§ **Task to carry out**
Please pull out every line that includes the string "picture".

§ **Data block**
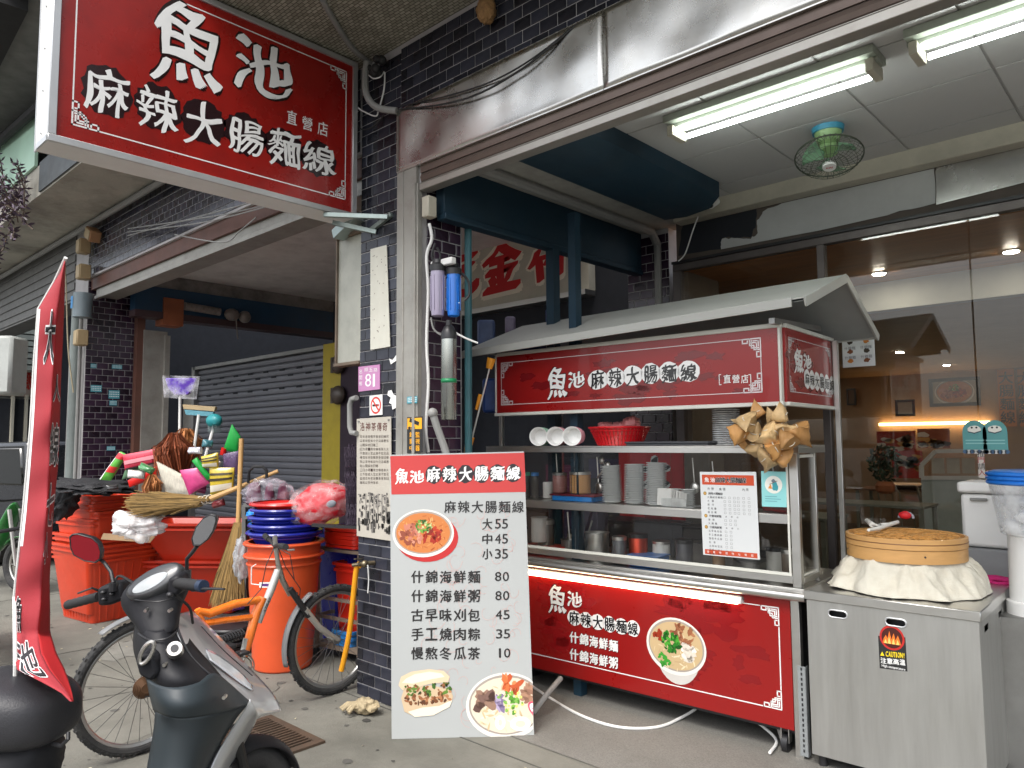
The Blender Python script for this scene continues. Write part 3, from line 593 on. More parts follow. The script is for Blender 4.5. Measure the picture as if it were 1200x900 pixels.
for ch, *bx in CH:
    pr.fit(ch, *bx, S(30, 12, 14), 1, .04, .022, 1.0); pr.fit(ch, *bx, WHITE, 3, .048, 0, 1.0)
for ch, *bx in (('麻', 98, 82, 152, 133), ('辣', 161, 104, 208, 152), ('大', 215, 120, 261, 169), ('腸', 267, 141, 308, 180), ('麵', 315, 152, 351, 194), ('線', 355, 168, 393, 204)): pr.fit(ch, *bx, WHITE, 3, .026, 0, 1.0)
for ch, x, y in (('直', 342, 138), ('營', 360, 145), ('店', 378, 151)): pr.fit(ch, x - 6, y - 8, x + 6, y + 8, WHITE, 2, .02, 0, .3)
pr.build('lettering', sg, M_PRINTG)
b = MB()
b.bar((-4.07, 2.6, 3.07), (-3.74, 2.86, 3.04), .025, .03); b.build('bracket', mat('zinc_bracket', (.32, .38, .36), .4, .7, var=.15, dirt=.3), sg, bevel=.002)
for p_, q_ in (((-4.12, 2.7, 3.05), (-3.9, 2.89, 2.98)), ((-3.95, 2.88, 3.0), (-3.73, 2.88, 3.06))): b = MB(); b.bar(p_, q_, .025, .03); b.build('bracket', MC['zinc_bracket'], sg, bevel=.002)
# narrow light box edge-on beside the pillar
bx = thing('narrow_lightbox', 'narrow weathered white sign box seen almost edge-on beside the tiled pillar', 'sign box', (-4.12, 2.85, 2.0))
p0, p1_ = at(401, 275, 'Y', 2.93), at(419, 420, 'Y', 2.93)
b = MB(); b.box((p0.x - .02, 2.915, 2.15), (-4.088, 2.96, 3.02)); b.build('box_body', mat('yellowed_acrylic', (.42, .42, .36), .5, var=.12, dirt=.4), bx, bevel=.004)
b = MB(); b.box((p0.x - .03, 2.90, 2.14), (p0.x - .015, 2.965, 3.03)); b.box((p0.x - .03, 2.89, 3.02), (-4.085, 2.97, 3.045)); b.box((p0.x - .03, 2.89, 2.13), (-4.085, 2.97, 2.15)); b.build('rusty_trim', mat('rusty_trim', (.2, .15, .11), .7, .3, var=.3, dirt=.5), bx)
b = MB(); b.bar((-4.30, 2.86, 3.03), (-4.06, 2.86, 3.12), .09, .07); b.build('top_cap', MC['zinc_bracket'], bx, bevel=.003)

# ================================================================ THINGS FIXED TO THE PILLAR
YF = 2.892
def panel(name, label, cat, pts, y, m, depth=.004, group=None):      # thin sheet on the pillar face, corners measured
    q = [at(a, c, 'Y', y) for a, c in pts]; t = thing(name, label, cat, (q[0].x, y, min(p.z for p in q)))
    b = MB(); b.prism([(p.x, p.z) for p in q], (0, y, 0), (1, 0, 0), (0, 0, 1), depth); b.build('sheet', m, t, smooth=False); return t, Print((q[0].x, y, q[0].z), (1, 0, 0), (0, 0, 1)), q
YP = 2.886
t, pr, q = panel('paper_strip', 'long blank cream strip of board hung high on the tiled pillar', 'notice', [(434, 410), (457, 406), (453, 287), (434, 292)], YP - .004, mat('aged_paper', (.62, .61, .53), .7, var=.08, dirt=.12, dcol=(.3, .22, .15), dscale=9))
for k in range(26):
    x, y = random.uniform(437, 453), random.uniform(296, 400); a, c = pr.px(x, y); pr.disc(a, c, .003, .006, S(95, 70, 60), 1, 6, .4, random.uniform(0, 3))
pr.build('flecks', t)
t, pr, q = panel('house_number_plate', 'small lilac house number plate reading 81 on the tiled pillar', 'number plate', [(420, 459), (445, 456), (445, 427), (420, 430)], YP, mat('lilac_enamel', S(190, 130, 175), .35, var=.05, dirt=.1))
for ch, x0, x1 in (('8', 428, 435), ('1', 437, 441)): pr.fit(ch, x0, 438, x1 - (1.5 if ch == '1' else 0), 453, WHITE, 1, 0, 0, 0)
for i, ch in enumerate('順五路'): pr.fit(ch, 427 + i * 5.5, 431, 431.5 + i * 5.5, 435.5, WHITE, 1, .0, 0, 0)
for i, ch in enumerate('名間鄉'): pr.fit(ch, 421, 433 + i * 7, 424.5, 438 + i * 7, WHITE, 1, .0, 0, 0)
pr.build('lettering', t)
t, pr, q = panel('no_smoking_sign', 'white square no smoking sign with red ring under the house number', 'sign', [(433, 487), (448, 486), (448, 462), (433, 464)], YP, M_WPLAS)
a, c = pr.px(440.5, 475); RR = S(205, 40, 25)
pr.disc(a, c, .055, .055, RR, 1, 32); pr.disc(a, c, .043, .043, (.8, .8, .78), 2, 32); pr.rect(a - .035, c - .007, .055, .014, BLACK, 3); pr.rect(a + .022, c - .007, .012, .014, RR, 4); pr.line([(a - .032, c + .034), (a + .032, c - .034)], .012, RR, 5)
pr.build('symbol', t)
t, pr, q = panel('warning_notice_banner', 'tall tan notice banner of small print with a grey street picture at its foot', 'notice', [(418, 628), (459, 634), (458, 488), (418, 491)], YP - .010, mat('tan_banner', (.46, .43, .37), .6, var=.08, dirt=.2, dcol=(.25, .2, .15)), .005)
for i, ch in enumerate('洛神茶傳奇'): pr.fit(ch, 422 + i * 6.6, 495, 427.5 + i * 6.6, 505, S(90, 45, 35), 1, .02, 0, .3)
txt = '百年老街飄茶香昔日鄉民以茶待客如今仍沿襲舊俗山間採收日曬三日方得一兩甘醇香氣久久不散遊人至此莫不駐足品嚐'
k = 0
for r_ in range(12):
    for i in range(11):
        if r_ in (2, 7, 11) and i > 6: continue
        x = 422 + i * 3.1; y = 510 + r_ * 4.9; pr.fit(txt[k % len(txt)], x, y, x + 2.5, y + 3.3, S(60, 45, 40), 1, 0, 0, 0); k += 1
a0, c1 = pr.px(419, 572); a1, c0 = pr.px(458, 630)
for k in range(150):
    a, c = random.uniform(a0 + .004, a1 - .01), random.uniform(c0 + .012, c1 - .03); h = (c - c0) / (c1 - c0); g = random.choice((.02, .04, .08, .16)) * (1 if h < .6 else 1.6)
    pr.rect(a, c, random.uniform(.008, .03), random.uniform(.01, .05) * (1.2 - h), (g, g * .93, g * .85), 2 + k % 3)
for k in range(6): a = a0 + (a1 - a0) * (.25 + .12 * k); pr.rect(a, c0 + .10, .010, .16, (.28, .26, .23), 5)
pr.build('lettering', t)
b = MB()
for x, y in ((421, 494), (456, 492)): p = at(x, y, 'Y', YP - .01); b.cyl(p, p + Vector((0, -.008, 0)), .006, 10)
b.build('screw', M_STEELD, t)
YG = 2.868
t, pr, q = panel('camera_warning_sign', 'small yellow surveillance camera warning sticker on the steel door frame', 'sticker', [(477, 531), (495, 530), (495, 488), (477, 489)], YG - .001, mat('black_sticker', (.02, .02, .02), .4), .002)
YE = S(240, 170, 30); a0, c0 = pr.px(477.5, 503); a1, c1 = pr.px(494.5, 489.5); pr.rect(a0, c0, a1 - a0, c1 - c0, YE, 1)
ax, cx = (a0 + a1) / 2, (c0 + c1) / 2; pr.line([(ax - .035, cx + .02), (ax + .03, cx)], .024, BLACK, 2); pr.rect(ax - .045, cx - .03, .05, .008, BLACK, 2); pr.disc(ax - .05, cx - .026, .01, .01, BLACK, 2, 12)
for i, ch in enumerate('錄影中'):
    pr.fit(ch, 480, 506 + i * 8, 485, 512.5 + i * 8, YE, 1, .03, 0, 0)
for i, ch in enumerate('監視器'): pr.fit(ch, 487, 506 + i * 8, 492, 512.5 + i * 8, YE, 1, .03, 0, 0)
pr.build('lettering', t)
def stickers(root_name, label, spots, plane_axis, val, parent_loc, mcol=S(70, 150, 165), grp=None):
    for x0, y0, x1, y1, lab in spots:
        q = [at(a, c, plane_axis, val) for a, c in ((x0, y1), (x1, y1), (x1, y0), (x0, y0))]
        if plane_axis == 'Y': o, r_ = q[0], Vector((1, 0, 0))
        else: o, r_ = q[0], Vector((0, 1, 0))
        t = thing(root_name, lab, 'sticker', q[0], group=grp); pr = Print(o, r_, (0, 0, 1), .0005)
        w = abs((q[1] - q[0]).dot(r_)); h = q[3].z - q[0].z; pr.rect(0, 0, w, h, mcol, 0)
        for k in range(3):
            for j in range(6): pr.rect(w * (.08 + .15 * j), h * (.2 + .26 * k), w * .1, h * .12, (.75, .8, .8), 1)
        pr.build('print', t)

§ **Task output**
The Blender Python script for this scene continues. Write part 3, from line 593 on. More parts follow. The script is for Blender 4.5. Measure the picture as if it were 1200x900 pixels.
t, pr, q = panel('warning_notice_banner', 'tall tan notice banner of small print with a grey street picture at its foot', 'notice', [(418, 628), (459, 634), (458, 488), (418, 491)], YP - .010, mat('tan_banner', (.46, .43, .37), .6, var=.08, dirt=.2, dcol=(.25, .2, .15)), .005)